Nigeria may
be on the path to becoming self-sufficient in the production of petroleum
products, as the Federal Government expects to increase the country’s refining
capacity from 445,000 barrels per day
to 2.62 million barrels per day.
To achieve
this, the Department of Petroleum
Resources (DPR), has granted licences to 22 private firms to establish
refineries, which are expected to produce 1.97 million barrels per day in the
short, medium and long period. If these refineries come on stream, the country
is expected to save over $15 billion yearly from the importation of petroleum
products, create jobs and meet the needs of industrial firms, which depend on
by-products from refineries.
Already, nine companies have submitted bids for co-location of new refineries within the complexes of Nigeria’s three existing refineries in Kaduna, Warri and Port Harcourt, which are expected to increase the nation’s refining capacity from 445,000 barrels per day (bpd) to 650,000bpd.
DPR, in its
yearly report on the oil and gas sector stated that the Federal Government
hoped to achieve 50 per cent domestic refining capacity by 2020, through a
combined policy of deregulation and rehabilitation of aging plants.
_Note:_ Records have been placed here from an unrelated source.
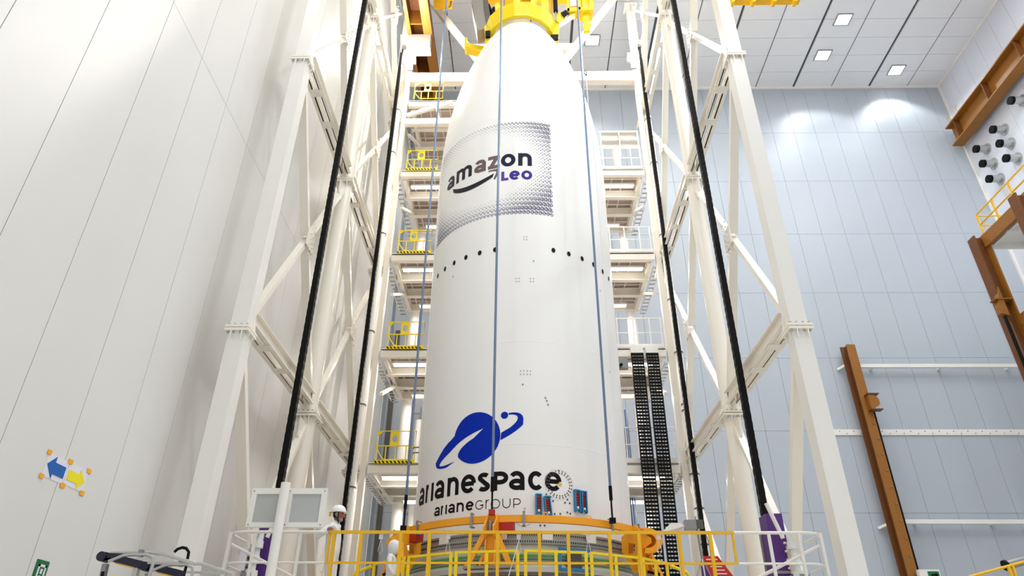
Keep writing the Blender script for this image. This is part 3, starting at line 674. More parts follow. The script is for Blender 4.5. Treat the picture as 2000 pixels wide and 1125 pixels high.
m = MB(); strip_surf(m, [[(-20.7, 14.32), (-20.3, 14.375), (-15.0, 14.385), (-13.4, 14.35), (-13.5, 14.24), (-16.2, 14.0), (-17.2, 14.04), (-15.4, 14.25), (-15.6, 14.3), (-18, 14.32)]]); part(fr, 'arrow_head', m, 'print_brown')
# planet emblem: everything in (degrees, metres)
m = MB()
disc = [(-23.5 + .6 * K * cos(radians(a)), 6.57 + .6 * sin(radians(a))) for a in range(0, 360, 6)]
# lower body of the planet right of the white swoosh
body = [p for p in [(-23.5 + .6 * K * cos(radians(a)), 6.57 + .6 * sin(radians(a))) for a in range(-128, 172, 6)]]
sw_low = [(-33.3, 6.2)] + bez((-33.2, 6.26), (-31.5, 6.42), (-24.6, 6.56), 6) + [(-19.3, 6.76)]
sw_up = bez((-19.3, 6.76), (-28.5, 6.64), (-34.5, 6.47), 8) + [(-38.5, 6.34)] + bez((-42.0, 6.25), (-45.6, 6.16), (-46.0, 6.1), 4)[0:] + bez((-45.8, 6.075), (-42.5, 6.03), (-35.7, 6.095), 8)
outer = [(-35.7, 6.085)] + bez((-40.5, 6.0), (-46.0, 5.98), (-48.6, 6.07), 8) + bez((-49.4, 6.17), (-46.5, 6.33), (-43.2, 6.47), 6) + bez((-40.0, 6.58), (-38, 6.62), (-36.9, 6.67), 4)
top = [(-23.5 + .6 * K * cos(radians(a)), 6.57 + .6 * sin(radians(a))) for a in range(168, -92, -6)]
bot = [(-23.5 + .6 * K * cos(radians(a)), 6.57 + .6 * sin(radians(a))) for a in range(-92, -142, -6)]
strip_surf(m, [outer + top + bot + sw_low + sw_up])
part(fr, 'emblem_planet', m, 'print_blue', label='blue planet disc with its left orbit')
m = MB(); strip_surf(m, [[(-8.7 + .085 * K * cos(a * pi / 12), 7.03 + .085 * sin(a * pi / 12)) for a in range(24)]]); part(fr, 'emblem_moon', m, 'print_blue')
m = MB(); strip_surf(m, [[(-6.7, 7.08)] + bez((-4.5, 7.09), (.4, 7.1), (.6, 6.93), 6) + bez((.4, 6.8), (-3.5, 6.6), (-10.6, 6.45), 7) + [(-10.3, 6.62)] + bez((-6.0, 6.73), (-.5, 6.93), (-2.9, 7.02), 8) + [(-4.2, 7.04), (-6.7, 7.04)]], ); part(fr, 'emblem_orbit', m, 'print_blue')
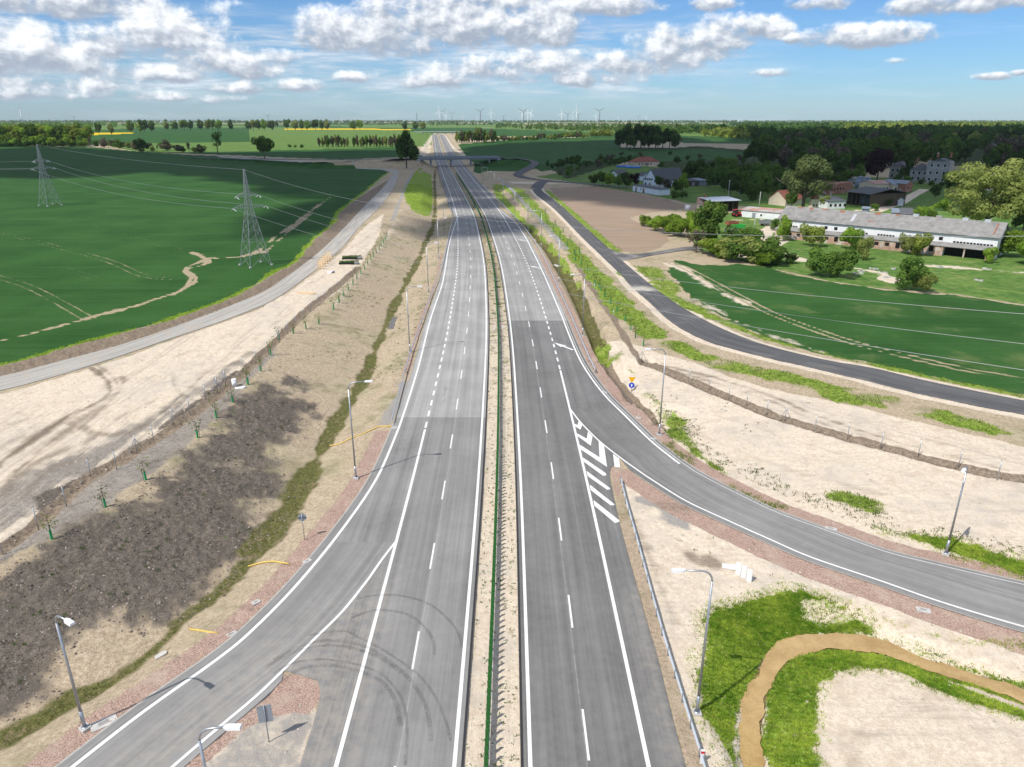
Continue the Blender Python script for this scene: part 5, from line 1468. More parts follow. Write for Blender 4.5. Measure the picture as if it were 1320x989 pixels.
# ------------------------------------------------------------------ buildings
W_WHITE = mat('render_white', (.74, .74, .73), .9, var=.1, scale=.6, col2=(.55, .53, .50), thr=(.62, .75))
W_BLUEW = mat('render_cool_white', (.66, .70, .74), .9, var=.08, scale=.5)
W_CREAM = mat('render_cream', (.62, .52, .38), .9, var=.12, scale=.6)
W_GREYR = mat('render_grey', (.34, .33, .30), .92, var=.25, scale=.5, col2=(.30, .28, .26), thr=(.5, .65))
W_BRICK = mat('old_brick', (.30, .13, .085), .92, var=.3, scale=.9, col2=(.45, .36, .28), thr=(.52, .66))
W_BARNB = mat('barn_brick', (.42, .27, .20), .92, var=.3, scale=.7, col2=(.55, .50, .45), thr=(.48, .6))
W_TIMB = mat('dark_boards', (.10, .075, .05), .9, var=.35, scale=1.2, stretch=(6, 1, .3))
R_GREY = mat('roof_dark_grey', (.10, .105, .115), .85, var=.2, scale=.8)
R_FIBRE = mat('roof_fibre_cement', (.25, .243, .23), .92, var=.22, scale=.7, col2=(.185, .18, .17), thr=(.5, .66))
R_RED = mat('roof_red_tile', (.25, .085, .06), .85, var=.25, scale=.8)
R_METAL = mat('roof_pale_metal', (.62, .64, .66), .4, .4, var=.12, scale=.4, col2=(.45, .40, .36), thr=(.62, .7))
R_PINK = mat('roof_faded_red', (.42, .24, .19), .9, var=.2, scale=.4, col2=(.40, .38, .36), thr=(.48, .58))
R_BLUEG = mat('roof_blue_grey', (.22, .26, .31), .6, .2, var=.2, scale=.5)
M_GLASS = mat('window_glass', (.02, .025, .03), .12, 0, var=.1)
M_VOID = mat('dark_opening', (.012, .011, .010), .95)
M_FRAME = mat('window_frame_white', (.72, .72, .70), .6)
M_DOORB = mat('door_brown', (.16, .09, .05), .6)
M_DOORG = mat('door_grey', (.25, .26, .28), .6)
M_RUST = mat('rust_patch', (.27, .13, .085), .9, var=.3, scale=1.5)
M_REDP = mat('red_machine', (.55, .03, .02), .45, var=.1)
M_GRNP = mat('green_machine', (.03, .42, .07), .5, var=.1)
M_TYREM = mat('tyre', (.02, .02, .02), .9)
M_BLUETARP = mat('blue_tarpaulin', (.03, .14, .48), .5, var=.2, scale=.8)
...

According
to the agency, in line with this aspiration, DPR has already granted 25
Licenses to Establish (LTE) and five Approvals to Construct (ATC) refineries in
Nigeria to qualified companies.
It stated
that one of the 25 LTE holders, Dangote
Oil Refinery Company (DORC) has progressed the refinery development project
to the equipment fabrication stage. DPR said that the DORC project is due to be
commissioned in 2018 and would add 500,000 BPSD to the domestic refining
capacity.
The agency
stated: “The modular refinery model is now emerging as
a credible solution to the dismal share of domestic refineries. The model is
gaining credence due to its comparatively lower establishment and running
costs. Compared to bigger refinery projects, the modular solution appeals more
to the marginal upstream producers desiring maximisation of assets value
through local refining of produced oil. So far, DPR has issued 22 LTE and three
ATC, respectively for modular Refineries projects. The projects have cumulative
potentials to boost the domestic refinery capacity by more than 671,000BPSD on
completion.”
The DPR
noted that Nigerian refineries are plagued with peculiar domestic challenges
and are not able to produce at sub-optimal levels partly due to the
increasingly aging plants.
It added
that incessant disruption of crude oil and product pipelines have posed further
challenges to operations. DPR said that there is a yawning gap between domestic
demand and output from the domestic refineries, clearly underscores the need
for proactive policies to bridge the gaps.
The agency
noted that the continued low domestic refining capacity especially poses a
peculiar policy challenge, in view of expanding local market for petroleum
products. According to the DPR, growing the domestic refining capacity would reduce
the dependence on foreign products, boost local content, generate new jobs and
develop requisite competencies in the ancillary sectors. “It would also free the foreign exchange market from undue
demand pressures of petroleum products imports,” it added.
The agency
said the future of the domestic refinery sector would be greatly improved
through policy consistency, secured crude oil supplies and improved
infrastructure. “Government is committed to tackling
all the associated challenges facing the effective development of the domestic
refinery sub-sector by promoting the business-friendly environment that is
capable of driving the growth that will ensure the emergence of Nigeria as a
refining hub in Africa,” it added.
The Director-General of Lagos Chamber of Commerce and Industry (LCCI), Muda Yusuf urged the Federal Government to liberalise the downstream petroleum sector for unfettered private sector participation and investment, while ensuring that the refineries are operated as commercial business entities.